On the flip side, on the very low end, administrators are going to want machines that are essentially tied down to the desk for places like call centers or data processing. For one the mouse/monitor/keyboard paradigm works very well here, but also workstations are much less 'personal'.
The point being, that while there be some interesting things that tablets and touch screens bring to the party that disrupt the mouse/monitor paradigm, the computer workstation and some variation on it's components will still be here for decades.
Yes. It can. It supports X as a client. Am I the only person listening?
You bought a Media Access Control? How much did it cost?
The problem is the IEEE only sells them in blocks of several thousand. Individually they are cheap, but if you want just one then it's gonna cost you.

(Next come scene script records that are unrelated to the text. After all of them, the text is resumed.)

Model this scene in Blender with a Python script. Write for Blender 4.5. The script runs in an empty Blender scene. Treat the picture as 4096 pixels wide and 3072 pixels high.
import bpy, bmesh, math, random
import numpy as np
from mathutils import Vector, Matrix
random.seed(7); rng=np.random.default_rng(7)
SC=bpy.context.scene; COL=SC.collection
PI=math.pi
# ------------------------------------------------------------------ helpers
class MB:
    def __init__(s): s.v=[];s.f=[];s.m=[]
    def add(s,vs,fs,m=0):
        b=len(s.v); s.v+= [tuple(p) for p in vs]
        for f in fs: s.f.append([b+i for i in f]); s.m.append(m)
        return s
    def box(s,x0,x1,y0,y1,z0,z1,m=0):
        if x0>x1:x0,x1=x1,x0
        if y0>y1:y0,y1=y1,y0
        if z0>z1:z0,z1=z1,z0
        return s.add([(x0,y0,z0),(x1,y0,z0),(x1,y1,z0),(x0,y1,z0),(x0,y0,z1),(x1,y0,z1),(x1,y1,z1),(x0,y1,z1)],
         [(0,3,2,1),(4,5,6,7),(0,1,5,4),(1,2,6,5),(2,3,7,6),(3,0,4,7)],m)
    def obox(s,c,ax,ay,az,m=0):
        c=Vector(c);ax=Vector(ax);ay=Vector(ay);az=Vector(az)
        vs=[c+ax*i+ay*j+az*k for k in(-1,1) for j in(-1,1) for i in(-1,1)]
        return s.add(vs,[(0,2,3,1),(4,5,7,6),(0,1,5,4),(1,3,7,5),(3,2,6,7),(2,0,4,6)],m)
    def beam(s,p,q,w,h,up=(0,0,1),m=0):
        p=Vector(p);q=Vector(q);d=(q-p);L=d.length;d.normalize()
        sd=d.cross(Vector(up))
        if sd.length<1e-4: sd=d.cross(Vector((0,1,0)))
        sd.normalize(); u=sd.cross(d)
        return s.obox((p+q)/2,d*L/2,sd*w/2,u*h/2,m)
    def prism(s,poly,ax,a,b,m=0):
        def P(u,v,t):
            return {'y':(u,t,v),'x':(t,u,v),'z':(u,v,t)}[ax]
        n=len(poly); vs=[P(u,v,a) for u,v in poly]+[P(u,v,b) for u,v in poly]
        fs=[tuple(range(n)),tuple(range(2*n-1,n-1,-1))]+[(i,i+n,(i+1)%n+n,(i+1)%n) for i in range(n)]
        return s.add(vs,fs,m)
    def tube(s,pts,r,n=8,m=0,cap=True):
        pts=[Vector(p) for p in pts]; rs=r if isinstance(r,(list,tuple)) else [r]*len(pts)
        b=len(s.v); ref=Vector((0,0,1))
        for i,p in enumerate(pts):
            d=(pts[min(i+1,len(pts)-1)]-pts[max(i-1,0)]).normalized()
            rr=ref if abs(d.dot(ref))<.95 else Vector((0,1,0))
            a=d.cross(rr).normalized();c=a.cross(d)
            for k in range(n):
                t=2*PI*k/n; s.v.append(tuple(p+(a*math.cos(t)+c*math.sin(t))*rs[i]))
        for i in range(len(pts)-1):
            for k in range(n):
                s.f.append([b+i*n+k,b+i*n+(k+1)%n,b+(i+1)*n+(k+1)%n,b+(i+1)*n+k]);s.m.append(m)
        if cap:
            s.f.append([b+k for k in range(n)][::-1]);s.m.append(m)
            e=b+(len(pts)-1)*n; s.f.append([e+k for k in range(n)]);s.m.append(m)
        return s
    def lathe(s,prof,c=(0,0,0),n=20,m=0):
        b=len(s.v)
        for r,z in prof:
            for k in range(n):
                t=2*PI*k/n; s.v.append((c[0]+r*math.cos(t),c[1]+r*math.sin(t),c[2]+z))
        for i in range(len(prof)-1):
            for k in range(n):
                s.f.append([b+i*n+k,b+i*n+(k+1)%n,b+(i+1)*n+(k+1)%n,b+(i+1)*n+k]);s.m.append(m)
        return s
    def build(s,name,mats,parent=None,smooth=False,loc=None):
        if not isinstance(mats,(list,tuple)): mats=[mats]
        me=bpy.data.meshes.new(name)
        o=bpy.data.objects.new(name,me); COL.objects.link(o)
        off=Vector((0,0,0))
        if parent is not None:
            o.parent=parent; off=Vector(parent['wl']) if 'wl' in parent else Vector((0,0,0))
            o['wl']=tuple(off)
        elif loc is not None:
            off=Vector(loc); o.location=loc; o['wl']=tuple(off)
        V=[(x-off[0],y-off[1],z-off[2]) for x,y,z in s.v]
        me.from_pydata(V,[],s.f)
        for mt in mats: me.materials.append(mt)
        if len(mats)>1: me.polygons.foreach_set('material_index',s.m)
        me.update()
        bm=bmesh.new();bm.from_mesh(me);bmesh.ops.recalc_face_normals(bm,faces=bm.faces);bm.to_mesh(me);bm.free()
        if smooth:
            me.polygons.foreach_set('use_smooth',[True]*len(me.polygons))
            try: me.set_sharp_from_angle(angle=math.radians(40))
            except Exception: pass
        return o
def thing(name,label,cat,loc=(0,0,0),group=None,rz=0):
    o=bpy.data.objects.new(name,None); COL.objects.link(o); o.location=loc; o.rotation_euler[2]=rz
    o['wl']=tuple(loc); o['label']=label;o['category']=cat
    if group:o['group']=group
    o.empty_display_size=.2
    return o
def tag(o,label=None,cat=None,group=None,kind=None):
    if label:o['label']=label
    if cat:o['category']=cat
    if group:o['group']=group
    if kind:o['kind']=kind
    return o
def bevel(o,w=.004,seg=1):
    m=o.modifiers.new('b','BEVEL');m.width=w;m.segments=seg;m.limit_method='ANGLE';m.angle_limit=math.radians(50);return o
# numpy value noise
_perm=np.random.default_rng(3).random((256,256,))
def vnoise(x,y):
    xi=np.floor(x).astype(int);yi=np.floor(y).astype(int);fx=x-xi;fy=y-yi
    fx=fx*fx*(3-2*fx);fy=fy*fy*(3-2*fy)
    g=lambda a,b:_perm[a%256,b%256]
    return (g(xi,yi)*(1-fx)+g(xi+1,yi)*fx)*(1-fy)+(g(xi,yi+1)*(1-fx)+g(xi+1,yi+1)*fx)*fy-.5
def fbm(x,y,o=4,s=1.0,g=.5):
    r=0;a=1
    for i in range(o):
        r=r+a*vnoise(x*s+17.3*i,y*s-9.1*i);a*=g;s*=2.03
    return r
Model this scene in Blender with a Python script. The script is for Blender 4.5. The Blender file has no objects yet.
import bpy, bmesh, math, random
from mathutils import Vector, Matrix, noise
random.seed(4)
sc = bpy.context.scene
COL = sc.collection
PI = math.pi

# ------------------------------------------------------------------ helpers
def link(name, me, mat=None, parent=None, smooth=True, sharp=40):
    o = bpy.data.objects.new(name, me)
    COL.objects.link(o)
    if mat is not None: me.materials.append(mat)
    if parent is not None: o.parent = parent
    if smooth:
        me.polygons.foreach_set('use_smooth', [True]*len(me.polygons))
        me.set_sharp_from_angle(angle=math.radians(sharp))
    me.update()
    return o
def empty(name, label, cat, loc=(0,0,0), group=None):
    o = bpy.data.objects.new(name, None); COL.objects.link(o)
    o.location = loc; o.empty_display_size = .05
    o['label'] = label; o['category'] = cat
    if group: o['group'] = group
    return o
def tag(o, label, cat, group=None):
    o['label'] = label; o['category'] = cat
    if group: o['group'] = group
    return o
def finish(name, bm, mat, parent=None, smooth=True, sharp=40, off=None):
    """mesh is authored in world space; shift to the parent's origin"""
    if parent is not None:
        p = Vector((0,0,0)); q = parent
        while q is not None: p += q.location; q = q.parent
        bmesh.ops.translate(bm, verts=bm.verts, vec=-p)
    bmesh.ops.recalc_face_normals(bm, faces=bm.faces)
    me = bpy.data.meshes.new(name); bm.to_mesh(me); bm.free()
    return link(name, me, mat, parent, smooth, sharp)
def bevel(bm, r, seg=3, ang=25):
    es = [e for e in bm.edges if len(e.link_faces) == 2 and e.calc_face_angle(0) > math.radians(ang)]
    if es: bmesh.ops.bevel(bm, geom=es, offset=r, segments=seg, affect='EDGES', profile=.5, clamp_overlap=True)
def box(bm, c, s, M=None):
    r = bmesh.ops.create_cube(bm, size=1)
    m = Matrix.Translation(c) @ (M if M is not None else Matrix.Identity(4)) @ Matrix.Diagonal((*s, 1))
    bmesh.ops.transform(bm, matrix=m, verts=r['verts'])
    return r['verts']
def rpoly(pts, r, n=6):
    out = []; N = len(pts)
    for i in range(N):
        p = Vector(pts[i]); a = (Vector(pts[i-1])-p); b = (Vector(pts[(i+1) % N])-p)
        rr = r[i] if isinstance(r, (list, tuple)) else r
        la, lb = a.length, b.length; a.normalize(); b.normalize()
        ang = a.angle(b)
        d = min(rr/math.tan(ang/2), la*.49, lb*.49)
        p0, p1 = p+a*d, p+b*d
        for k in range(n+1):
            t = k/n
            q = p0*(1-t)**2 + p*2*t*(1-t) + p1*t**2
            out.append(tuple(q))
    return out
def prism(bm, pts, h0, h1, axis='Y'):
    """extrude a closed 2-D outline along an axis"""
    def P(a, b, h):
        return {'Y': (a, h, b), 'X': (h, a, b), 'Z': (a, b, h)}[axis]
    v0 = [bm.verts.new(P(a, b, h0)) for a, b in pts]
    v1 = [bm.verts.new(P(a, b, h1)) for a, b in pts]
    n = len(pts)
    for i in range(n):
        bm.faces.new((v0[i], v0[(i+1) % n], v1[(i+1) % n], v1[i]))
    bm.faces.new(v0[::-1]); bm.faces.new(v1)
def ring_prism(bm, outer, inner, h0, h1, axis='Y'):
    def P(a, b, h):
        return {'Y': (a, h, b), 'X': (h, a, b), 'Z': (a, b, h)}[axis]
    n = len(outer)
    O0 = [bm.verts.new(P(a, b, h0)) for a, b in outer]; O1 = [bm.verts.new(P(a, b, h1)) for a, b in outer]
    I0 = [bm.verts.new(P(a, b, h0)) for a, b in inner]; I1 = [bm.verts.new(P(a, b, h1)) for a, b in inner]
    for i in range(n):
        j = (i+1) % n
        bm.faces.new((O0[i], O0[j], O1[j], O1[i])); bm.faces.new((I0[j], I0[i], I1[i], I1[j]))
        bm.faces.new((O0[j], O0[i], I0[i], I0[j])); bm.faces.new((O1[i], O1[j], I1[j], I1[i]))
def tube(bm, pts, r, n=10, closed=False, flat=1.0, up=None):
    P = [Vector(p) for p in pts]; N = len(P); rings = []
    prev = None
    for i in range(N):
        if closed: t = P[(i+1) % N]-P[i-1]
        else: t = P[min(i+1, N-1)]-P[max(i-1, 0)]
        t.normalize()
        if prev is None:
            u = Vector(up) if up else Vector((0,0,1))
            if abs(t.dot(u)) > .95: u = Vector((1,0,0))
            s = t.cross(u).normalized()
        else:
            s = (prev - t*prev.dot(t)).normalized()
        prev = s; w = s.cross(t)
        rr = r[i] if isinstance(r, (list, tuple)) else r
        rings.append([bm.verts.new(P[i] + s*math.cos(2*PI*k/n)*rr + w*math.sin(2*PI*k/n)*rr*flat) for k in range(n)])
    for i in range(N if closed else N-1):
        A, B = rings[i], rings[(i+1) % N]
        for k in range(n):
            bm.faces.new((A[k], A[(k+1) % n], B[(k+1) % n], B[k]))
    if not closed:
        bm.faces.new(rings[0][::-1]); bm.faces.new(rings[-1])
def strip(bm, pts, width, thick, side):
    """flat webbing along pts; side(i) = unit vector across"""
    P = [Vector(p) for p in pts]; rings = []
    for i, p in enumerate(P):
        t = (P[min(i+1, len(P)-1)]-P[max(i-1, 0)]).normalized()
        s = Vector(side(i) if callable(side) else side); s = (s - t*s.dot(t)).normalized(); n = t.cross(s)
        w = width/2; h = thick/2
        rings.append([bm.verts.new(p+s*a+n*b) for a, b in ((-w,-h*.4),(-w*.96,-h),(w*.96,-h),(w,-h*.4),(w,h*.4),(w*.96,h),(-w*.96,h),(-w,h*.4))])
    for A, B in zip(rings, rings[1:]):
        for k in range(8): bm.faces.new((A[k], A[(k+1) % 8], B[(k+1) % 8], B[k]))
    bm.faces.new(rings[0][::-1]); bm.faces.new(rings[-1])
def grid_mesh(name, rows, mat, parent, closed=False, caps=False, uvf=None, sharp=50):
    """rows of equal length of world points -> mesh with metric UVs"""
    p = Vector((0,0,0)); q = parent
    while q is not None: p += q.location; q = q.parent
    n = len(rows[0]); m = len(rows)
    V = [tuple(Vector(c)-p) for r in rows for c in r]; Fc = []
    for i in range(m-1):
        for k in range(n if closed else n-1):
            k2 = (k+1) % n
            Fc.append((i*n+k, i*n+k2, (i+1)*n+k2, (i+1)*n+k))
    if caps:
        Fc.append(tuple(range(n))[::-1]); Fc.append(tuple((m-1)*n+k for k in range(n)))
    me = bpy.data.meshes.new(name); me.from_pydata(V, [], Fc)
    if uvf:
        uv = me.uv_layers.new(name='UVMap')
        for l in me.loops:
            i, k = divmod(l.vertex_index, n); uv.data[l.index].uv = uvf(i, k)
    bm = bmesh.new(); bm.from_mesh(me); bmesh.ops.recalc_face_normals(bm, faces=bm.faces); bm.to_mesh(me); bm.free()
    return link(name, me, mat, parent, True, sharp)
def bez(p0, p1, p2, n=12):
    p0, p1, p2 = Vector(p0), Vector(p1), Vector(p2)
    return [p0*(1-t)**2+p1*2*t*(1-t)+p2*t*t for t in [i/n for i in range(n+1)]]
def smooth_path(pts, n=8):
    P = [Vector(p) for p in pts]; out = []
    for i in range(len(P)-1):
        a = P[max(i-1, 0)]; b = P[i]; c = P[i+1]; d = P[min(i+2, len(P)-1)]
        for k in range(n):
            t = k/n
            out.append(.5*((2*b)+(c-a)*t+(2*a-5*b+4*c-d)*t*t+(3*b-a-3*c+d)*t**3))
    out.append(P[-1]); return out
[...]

=~ s,(.*),<sarcasm>$1</sarcasm>,g if any_point_you_wish();
Forking the adjacent municipalities of Wayland and Weston by merger or rearrangement is a possibility. The fork feasibility is improved if it happens on April 18th, is made of silver, and is done by Paul Revere.
The Wayland People's Front will never stand for this! The People's Front of Wayland are just wannabes. Not to mention the Campaign for a Free Wayland.
Love,
Loretta (formerly Stan).
That's a good point. Though Apple remains strongly committed to OSX for now. Their userbase is likely to stick with desktops since they tend to be power users types. I think 2020 is a bit soon for your vision, more like 2040.
But.... Microsoft has been trying to push up the hardware requirements of Windows. If they continue in this vein and get more aggressive they are going to open up a large windows at the low end of the market, for traditional high power desktops that run on in expensive hardware. Where your $300 systems could be either: a traditional Linux notebook or a tablet (most often also running Linux).
Display Postscript became Display PDF which is now called Aqua on OSX. Given that has about 10x the user base of X11, perhaps not the example you were looking for.